On my first visit to Greece, in April 1977, I watched in fascination as large raucous black-and-white birds misbehaved -- or behaved like magpies -- in a field at Mycenae. "Peter Magpie!" I shouted, and then had to explain about Peter Magpie.
Peter Magpie was a favorite book when I was very young, and I have spent the past twenty years trying to find a copy. I wrote English bookstores, I signed up for specialized search services. Last month, I finally found a single copy, at The Children's Bookshop at Hay on Wye, probably the only available copy in the world, and extremely cheap even with international shipping. The cover has some raggedy edges, a testimony that someone tried to take care of it for sixty years.
Peter Magpie is not a perfectly satisfactory book in terms of ethics, but apart from Jack-the-Giant-Killer it was the only book I saw for many years that treated intelligence and fun as important, and did not harp on virtue. Even at the age of five I appreciated how the very simple line drawings extended the text, instead of illustrating it. (The pictures here will enlarge if clicked on.)
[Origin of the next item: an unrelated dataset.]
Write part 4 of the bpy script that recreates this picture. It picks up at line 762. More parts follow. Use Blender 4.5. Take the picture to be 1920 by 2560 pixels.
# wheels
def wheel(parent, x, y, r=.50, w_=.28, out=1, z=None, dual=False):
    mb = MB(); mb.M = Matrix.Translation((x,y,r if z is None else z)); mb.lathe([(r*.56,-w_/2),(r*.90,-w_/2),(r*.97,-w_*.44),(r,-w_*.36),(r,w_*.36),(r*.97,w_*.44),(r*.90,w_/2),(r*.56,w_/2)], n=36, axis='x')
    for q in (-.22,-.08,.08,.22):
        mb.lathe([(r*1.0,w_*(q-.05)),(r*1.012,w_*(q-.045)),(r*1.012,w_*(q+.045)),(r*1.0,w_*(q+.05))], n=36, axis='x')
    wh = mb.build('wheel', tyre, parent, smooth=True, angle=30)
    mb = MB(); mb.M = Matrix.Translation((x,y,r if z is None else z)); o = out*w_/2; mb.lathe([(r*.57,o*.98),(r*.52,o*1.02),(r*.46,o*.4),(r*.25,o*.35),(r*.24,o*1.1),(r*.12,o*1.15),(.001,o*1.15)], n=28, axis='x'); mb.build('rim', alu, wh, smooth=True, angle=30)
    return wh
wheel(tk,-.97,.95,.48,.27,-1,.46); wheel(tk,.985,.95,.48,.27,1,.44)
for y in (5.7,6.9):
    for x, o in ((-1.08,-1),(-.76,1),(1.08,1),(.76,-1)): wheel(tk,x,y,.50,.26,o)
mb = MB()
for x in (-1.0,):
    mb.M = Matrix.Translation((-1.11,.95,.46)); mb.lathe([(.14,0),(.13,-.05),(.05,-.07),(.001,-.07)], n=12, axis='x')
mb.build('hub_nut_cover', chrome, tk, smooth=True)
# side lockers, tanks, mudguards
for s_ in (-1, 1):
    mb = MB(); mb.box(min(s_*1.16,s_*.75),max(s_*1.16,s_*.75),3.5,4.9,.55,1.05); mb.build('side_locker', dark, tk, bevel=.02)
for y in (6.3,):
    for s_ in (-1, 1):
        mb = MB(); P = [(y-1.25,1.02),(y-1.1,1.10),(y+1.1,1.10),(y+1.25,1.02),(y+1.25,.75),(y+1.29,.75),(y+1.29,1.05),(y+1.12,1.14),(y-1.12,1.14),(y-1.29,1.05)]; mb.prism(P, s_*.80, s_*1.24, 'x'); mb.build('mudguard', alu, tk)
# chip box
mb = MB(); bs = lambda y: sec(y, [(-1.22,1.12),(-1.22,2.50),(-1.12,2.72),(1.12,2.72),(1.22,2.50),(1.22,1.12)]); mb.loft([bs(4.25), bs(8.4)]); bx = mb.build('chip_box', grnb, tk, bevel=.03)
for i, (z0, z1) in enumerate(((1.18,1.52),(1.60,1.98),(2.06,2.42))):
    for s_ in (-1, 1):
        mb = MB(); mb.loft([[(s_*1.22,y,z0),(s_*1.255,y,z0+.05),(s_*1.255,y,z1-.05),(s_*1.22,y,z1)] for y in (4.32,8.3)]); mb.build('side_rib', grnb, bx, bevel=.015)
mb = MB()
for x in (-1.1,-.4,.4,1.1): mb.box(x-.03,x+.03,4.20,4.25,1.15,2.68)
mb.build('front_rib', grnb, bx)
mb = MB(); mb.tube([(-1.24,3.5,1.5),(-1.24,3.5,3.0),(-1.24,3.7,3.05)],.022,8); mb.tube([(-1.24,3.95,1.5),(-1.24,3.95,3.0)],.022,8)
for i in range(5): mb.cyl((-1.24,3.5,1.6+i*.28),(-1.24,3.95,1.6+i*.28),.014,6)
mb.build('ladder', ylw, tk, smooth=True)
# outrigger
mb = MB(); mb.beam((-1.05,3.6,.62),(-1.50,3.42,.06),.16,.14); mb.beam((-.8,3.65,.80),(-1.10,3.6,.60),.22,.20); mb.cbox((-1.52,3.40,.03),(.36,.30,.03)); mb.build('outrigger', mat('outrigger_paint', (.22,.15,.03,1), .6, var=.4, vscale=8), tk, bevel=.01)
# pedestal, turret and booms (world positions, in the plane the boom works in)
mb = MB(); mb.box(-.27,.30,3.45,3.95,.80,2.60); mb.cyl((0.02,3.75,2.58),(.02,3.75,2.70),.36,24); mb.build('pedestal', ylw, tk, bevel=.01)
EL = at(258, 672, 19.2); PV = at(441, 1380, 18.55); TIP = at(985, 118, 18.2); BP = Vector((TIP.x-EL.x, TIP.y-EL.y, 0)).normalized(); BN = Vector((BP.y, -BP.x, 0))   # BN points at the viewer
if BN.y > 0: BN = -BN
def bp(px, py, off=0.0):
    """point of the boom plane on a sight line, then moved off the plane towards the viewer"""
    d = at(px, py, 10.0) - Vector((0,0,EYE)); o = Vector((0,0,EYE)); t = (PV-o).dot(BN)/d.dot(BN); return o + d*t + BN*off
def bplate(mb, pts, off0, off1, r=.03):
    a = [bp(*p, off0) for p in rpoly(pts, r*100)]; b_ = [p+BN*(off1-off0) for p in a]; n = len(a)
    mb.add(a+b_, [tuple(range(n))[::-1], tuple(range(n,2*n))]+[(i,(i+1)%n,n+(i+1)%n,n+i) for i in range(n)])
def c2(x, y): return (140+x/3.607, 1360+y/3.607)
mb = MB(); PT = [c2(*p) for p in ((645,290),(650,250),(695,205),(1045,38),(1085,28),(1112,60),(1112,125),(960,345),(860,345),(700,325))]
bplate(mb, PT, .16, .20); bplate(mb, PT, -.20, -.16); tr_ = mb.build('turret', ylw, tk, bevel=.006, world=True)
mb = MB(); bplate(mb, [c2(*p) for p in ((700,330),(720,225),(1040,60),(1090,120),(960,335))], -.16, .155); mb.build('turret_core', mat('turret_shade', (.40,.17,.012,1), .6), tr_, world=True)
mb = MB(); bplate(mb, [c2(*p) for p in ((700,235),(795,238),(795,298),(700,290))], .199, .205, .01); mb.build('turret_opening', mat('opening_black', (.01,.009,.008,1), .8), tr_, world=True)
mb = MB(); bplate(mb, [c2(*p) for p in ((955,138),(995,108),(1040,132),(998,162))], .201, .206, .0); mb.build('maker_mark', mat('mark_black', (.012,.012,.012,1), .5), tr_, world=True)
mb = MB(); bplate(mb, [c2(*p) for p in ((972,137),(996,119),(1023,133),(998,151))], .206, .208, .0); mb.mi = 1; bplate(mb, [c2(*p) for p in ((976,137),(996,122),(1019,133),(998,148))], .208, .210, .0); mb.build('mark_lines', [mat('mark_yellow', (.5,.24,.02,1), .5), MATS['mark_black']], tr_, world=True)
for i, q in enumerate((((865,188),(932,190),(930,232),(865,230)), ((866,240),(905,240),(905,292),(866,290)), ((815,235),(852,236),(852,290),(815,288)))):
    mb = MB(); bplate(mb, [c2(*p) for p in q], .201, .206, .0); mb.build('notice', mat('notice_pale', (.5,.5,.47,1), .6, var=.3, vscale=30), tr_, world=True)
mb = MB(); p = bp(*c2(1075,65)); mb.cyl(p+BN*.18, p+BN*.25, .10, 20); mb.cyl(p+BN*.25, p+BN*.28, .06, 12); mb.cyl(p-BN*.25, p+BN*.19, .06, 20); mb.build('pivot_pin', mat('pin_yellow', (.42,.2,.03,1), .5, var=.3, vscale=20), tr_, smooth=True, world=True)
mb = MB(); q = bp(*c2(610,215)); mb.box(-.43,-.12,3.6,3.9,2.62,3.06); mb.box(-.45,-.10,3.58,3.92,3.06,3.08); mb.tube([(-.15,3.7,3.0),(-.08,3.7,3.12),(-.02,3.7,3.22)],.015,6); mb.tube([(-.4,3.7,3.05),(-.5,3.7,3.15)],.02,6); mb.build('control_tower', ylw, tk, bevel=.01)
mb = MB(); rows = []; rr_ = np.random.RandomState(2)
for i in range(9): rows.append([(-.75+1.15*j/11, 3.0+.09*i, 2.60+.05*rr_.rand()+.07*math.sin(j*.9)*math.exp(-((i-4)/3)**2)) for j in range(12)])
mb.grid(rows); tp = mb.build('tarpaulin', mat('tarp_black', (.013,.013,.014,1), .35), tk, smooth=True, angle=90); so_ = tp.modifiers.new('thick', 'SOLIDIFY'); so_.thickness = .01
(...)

Peter was very good at escaping danger and helping his friends. He kept his friends the rabbits from being attacked by the fox and the owl.
And he found a way to keep the farmer from shooting him for -- um -- acting like a magpie.
He was fond of the farmer's boy, Jan, who was fond of Greta. Greta was fond of Jan but she was very shy because she had freckles. Peter Magpie gave Jan freckles, too.
Being a magpie, Peter Magpie liked shiny things. He came very close to disaster.
Because this is a book for children that had to be bought by adults, it is equipped with an unconvincing moral, but it still holds to the value of intelligence.